RECORDS PROVIDED >>
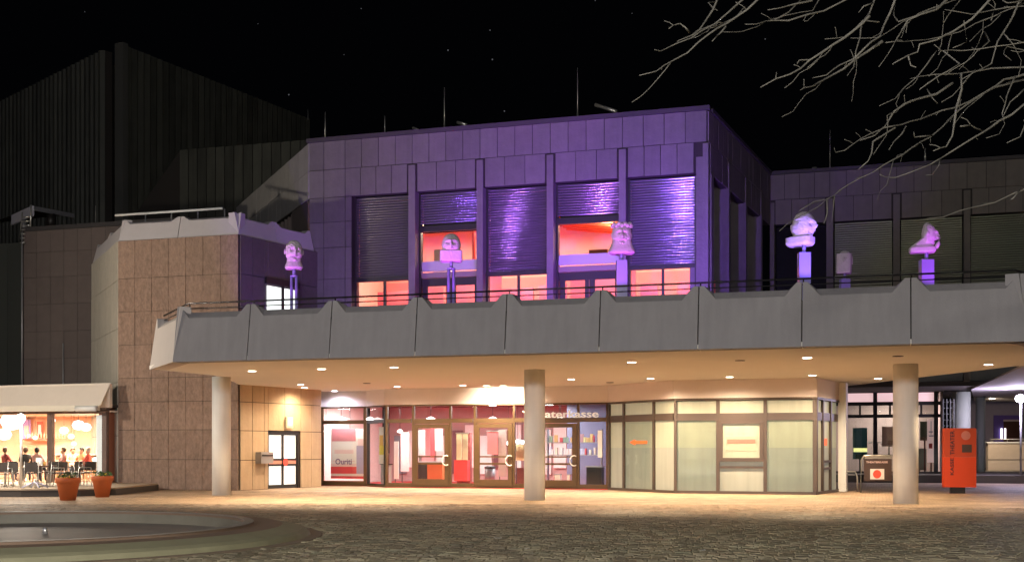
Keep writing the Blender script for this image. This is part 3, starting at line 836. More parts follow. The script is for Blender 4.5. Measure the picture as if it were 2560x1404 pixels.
==
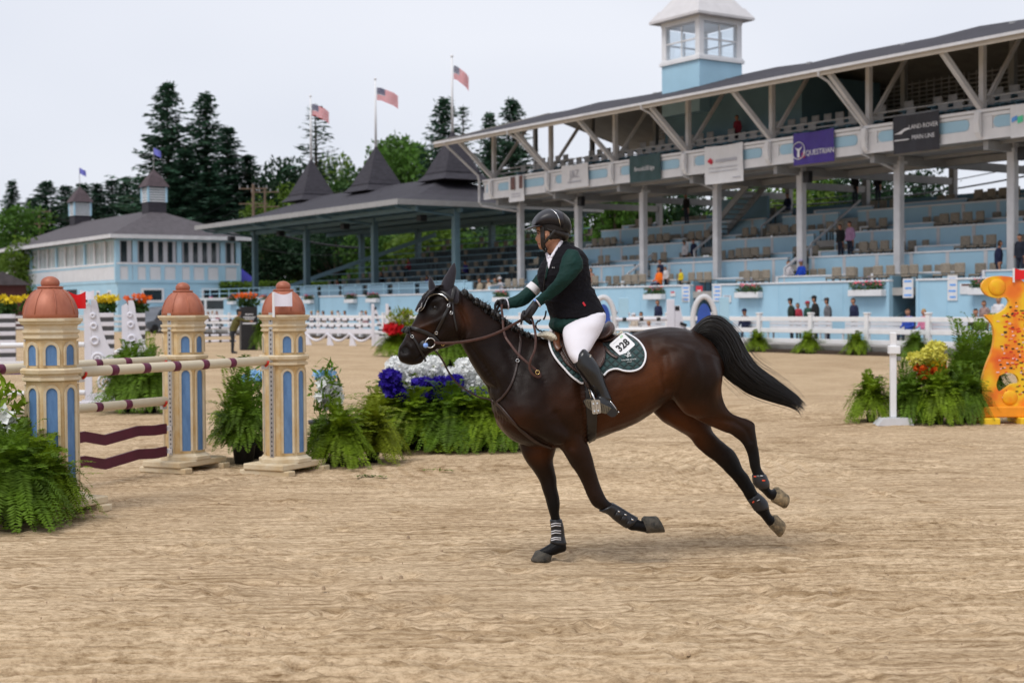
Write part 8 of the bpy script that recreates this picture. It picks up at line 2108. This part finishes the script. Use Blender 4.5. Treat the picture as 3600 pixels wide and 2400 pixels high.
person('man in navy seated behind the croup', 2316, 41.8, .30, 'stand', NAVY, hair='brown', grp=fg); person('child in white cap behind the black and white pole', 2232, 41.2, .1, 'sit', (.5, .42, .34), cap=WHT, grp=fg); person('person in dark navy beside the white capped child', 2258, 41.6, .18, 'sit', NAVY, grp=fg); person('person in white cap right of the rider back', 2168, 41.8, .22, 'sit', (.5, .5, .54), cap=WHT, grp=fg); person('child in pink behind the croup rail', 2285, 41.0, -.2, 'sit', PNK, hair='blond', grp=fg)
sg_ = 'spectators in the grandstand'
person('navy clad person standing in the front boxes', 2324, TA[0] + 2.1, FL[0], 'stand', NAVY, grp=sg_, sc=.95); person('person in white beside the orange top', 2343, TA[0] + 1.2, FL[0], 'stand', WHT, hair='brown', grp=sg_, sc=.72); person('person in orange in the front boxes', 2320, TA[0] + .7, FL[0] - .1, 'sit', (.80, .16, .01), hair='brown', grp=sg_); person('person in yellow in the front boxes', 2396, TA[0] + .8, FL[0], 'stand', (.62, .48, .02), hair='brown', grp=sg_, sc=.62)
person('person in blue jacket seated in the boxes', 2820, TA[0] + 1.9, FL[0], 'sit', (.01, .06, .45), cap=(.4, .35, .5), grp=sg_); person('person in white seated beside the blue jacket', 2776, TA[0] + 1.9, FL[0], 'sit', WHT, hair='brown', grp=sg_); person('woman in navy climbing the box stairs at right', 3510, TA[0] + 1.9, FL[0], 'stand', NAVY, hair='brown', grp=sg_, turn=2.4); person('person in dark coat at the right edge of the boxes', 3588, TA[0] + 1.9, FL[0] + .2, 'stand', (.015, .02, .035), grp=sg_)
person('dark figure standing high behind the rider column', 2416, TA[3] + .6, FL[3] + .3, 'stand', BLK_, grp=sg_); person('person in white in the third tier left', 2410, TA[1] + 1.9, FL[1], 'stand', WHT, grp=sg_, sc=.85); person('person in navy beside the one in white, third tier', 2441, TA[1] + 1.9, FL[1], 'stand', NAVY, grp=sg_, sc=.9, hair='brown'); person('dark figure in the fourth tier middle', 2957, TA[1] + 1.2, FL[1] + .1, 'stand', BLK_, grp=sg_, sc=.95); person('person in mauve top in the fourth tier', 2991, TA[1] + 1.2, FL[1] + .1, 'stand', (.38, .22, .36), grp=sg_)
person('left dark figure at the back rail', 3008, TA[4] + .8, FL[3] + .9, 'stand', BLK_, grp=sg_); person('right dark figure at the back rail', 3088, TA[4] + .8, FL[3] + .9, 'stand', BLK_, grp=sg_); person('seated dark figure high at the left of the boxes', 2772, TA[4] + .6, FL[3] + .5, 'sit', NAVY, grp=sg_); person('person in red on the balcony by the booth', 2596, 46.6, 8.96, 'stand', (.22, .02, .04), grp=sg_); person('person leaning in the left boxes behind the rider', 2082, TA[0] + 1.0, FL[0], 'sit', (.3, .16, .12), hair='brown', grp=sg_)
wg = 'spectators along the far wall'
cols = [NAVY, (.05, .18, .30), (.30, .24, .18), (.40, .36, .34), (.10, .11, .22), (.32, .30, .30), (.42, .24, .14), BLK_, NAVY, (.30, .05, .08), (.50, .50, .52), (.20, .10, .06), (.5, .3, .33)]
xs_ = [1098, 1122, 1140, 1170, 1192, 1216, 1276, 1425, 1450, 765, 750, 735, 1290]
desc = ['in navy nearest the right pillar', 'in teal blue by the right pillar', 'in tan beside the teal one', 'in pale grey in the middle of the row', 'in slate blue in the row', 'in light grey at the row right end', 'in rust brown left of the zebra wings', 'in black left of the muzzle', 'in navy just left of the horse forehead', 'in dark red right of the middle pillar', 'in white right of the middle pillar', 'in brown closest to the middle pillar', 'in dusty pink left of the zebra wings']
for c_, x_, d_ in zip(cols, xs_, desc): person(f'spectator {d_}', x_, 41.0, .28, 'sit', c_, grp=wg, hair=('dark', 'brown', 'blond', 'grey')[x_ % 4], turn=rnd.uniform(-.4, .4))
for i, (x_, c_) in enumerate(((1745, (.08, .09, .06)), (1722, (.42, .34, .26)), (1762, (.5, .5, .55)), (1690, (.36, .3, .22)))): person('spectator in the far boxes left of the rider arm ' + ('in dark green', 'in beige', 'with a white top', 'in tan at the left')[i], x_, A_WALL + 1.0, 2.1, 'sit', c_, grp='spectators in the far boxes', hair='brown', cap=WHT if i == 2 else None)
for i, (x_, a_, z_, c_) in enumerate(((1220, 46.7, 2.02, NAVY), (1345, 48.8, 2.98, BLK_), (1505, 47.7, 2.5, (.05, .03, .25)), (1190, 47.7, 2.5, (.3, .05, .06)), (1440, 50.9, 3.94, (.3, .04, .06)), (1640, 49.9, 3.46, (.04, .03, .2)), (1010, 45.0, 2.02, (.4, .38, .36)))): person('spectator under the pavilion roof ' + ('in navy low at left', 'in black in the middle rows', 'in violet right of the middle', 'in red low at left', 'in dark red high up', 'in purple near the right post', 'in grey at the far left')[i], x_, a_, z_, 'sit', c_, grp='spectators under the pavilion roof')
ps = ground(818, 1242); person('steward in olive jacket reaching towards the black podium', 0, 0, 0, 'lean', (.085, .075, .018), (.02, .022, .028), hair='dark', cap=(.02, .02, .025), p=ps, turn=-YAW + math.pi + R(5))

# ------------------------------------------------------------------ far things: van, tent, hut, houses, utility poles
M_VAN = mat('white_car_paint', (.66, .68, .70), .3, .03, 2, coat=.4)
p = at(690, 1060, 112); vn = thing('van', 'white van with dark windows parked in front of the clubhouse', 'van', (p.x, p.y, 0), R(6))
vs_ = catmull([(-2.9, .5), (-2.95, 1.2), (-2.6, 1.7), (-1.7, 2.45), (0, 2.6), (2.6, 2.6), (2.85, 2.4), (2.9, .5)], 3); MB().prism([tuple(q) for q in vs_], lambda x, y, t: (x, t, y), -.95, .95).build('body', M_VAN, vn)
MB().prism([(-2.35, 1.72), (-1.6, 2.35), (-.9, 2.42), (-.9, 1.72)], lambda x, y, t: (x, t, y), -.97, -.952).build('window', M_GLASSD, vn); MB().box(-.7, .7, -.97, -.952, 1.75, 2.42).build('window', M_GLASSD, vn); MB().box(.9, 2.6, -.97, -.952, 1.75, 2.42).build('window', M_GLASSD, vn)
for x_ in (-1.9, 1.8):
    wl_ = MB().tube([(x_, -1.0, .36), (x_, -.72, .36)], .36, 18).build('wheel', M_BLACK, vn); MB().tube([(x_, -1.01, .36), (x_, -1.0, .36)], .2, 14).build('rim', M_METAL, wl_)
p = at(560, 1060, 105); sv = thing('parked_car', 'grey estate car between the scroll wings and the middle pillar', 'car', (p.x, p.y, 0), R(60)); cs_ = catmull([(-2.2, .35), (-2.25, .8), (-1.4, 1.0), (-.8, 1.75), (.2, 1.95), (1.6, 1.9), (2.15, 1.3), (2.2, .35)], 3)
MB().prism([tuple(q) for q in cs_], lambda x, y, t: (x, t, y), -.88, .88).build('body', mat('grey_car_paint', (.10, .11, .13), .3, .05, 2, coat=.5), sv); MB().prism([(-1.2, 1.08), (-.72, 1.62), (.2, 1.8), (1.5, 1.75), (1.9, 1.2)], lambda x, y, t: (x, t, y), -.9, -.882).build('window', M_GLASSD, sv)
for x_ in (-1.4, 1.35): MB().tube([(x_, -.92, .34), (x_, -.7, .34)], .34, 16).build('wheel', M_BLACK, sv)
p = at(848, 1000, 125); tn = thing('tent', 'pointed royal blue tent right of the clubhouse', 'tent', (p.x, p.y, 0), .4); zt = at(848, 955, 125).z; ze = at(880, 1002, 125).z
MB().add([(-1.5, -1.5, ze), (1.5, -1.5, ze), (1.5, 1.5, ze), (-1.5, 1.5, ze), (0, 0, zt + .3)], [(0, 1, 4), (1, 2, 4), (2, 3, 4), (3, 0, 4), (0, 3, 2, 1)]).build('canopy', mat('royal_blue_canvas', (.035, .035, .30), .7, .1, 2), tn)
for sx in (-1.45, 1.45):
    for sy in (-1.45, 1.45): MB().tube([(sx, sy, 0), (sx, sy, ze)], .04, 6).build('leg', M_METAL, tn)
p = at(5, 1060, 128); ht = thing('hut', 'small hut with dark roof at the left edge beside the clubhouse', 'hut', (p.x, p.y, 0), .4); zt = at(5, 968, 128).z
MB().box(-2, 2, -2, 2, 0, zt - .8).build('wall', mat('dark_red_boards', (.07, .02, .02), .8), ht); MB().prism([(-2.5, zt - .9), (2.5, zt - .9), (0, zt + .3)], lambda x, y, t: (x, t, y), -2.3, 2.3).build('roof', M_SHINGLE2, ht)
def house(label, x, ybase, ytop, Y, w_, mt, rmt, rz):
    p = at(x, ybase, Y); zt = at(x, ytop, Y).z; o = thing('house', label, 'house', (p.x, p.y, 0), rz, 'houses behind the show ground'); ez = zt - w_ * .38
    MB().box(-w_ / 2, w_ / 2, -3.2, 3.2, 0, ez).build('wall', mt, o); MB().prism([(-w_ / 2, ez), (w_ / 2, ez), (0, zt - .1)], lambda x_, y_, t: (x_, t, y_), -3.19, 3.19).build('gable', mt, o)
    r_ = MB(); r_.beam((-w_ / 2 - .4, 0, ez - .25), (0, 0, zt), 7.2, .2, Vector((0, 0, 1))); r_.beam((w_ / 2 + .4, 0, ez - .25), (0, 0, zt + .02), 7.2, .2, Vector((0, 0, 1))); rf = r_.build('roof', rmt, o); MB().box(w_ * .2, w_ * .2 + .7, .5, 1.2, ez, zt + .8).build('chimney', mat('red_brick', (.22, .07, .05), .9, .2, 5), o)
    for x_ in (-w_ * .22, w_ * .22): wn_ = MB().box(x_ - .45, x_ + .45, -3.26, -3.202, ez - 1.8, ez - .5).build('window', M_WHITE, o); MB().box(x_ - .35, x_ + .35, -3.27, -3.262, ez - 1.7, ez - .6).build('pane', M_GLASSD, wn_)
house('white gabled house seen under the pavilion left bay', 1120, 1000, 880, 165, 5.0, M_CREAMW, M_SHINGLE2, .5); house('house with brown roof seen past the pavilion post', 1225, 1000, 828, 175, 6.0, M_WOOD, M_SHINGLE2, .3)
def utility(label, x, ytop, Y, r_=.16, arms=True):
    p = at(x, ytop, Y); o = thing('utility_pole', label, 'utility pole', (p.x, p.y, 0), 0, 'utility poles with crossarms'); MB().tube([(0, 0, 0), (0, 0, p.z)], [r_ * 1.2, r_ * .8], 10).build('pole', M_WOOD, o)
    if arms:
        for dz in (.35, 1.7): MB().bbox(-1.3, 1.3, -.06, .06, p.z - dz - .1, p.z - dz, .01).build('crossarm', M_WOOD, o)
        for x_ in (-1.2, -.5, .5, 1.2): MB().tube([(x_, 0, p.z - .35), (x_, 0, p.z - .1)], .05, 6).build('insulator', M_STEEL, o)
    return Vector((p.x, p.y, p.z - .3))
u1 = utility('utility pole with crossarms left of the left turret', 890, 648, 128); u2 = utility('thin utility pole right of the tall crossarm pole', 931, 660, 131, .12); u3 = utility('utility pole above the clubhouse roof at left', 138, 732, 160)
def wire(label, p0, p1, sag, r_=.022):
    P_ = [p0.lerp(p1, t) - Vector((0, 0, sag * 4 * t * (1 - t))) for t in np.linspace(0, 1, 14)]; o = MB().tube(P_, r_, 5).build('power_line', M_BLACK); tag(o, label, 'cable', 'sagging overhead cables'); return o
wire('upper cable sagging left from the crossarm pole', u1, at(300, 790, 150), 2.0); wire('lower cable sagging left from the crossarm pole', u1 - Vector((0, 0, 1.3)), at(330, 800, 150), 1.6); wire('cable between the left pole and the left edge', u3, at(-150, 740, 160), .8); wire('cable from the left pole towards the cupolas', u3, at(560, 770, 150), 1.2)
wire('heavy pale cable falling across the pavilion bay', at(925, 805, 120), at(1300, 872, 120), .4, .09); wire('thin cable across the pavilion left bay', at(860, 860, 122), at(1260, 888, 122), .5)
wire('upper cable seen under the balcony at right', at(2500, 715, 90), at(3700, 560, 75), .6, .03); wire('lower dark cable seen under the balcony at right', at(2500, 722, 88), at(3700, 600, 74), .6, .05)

PROBLEM TO WORK ON >>
Collect each line above holding the string "This".

THE SOLUTION >>
Keep writing the Blender script for this image. This is part 3, starting at line 836. More parts follow. The script is for Blender 4.5. Measure the picture as if it were 2560x1404 pixels.
Write part 8 of the bpy script that recreates this picture. It picks up at line 2108. This part finishes the script. Use Blender 4.5. Treat the picture as 3600 pixels wide and 2400 pixels high.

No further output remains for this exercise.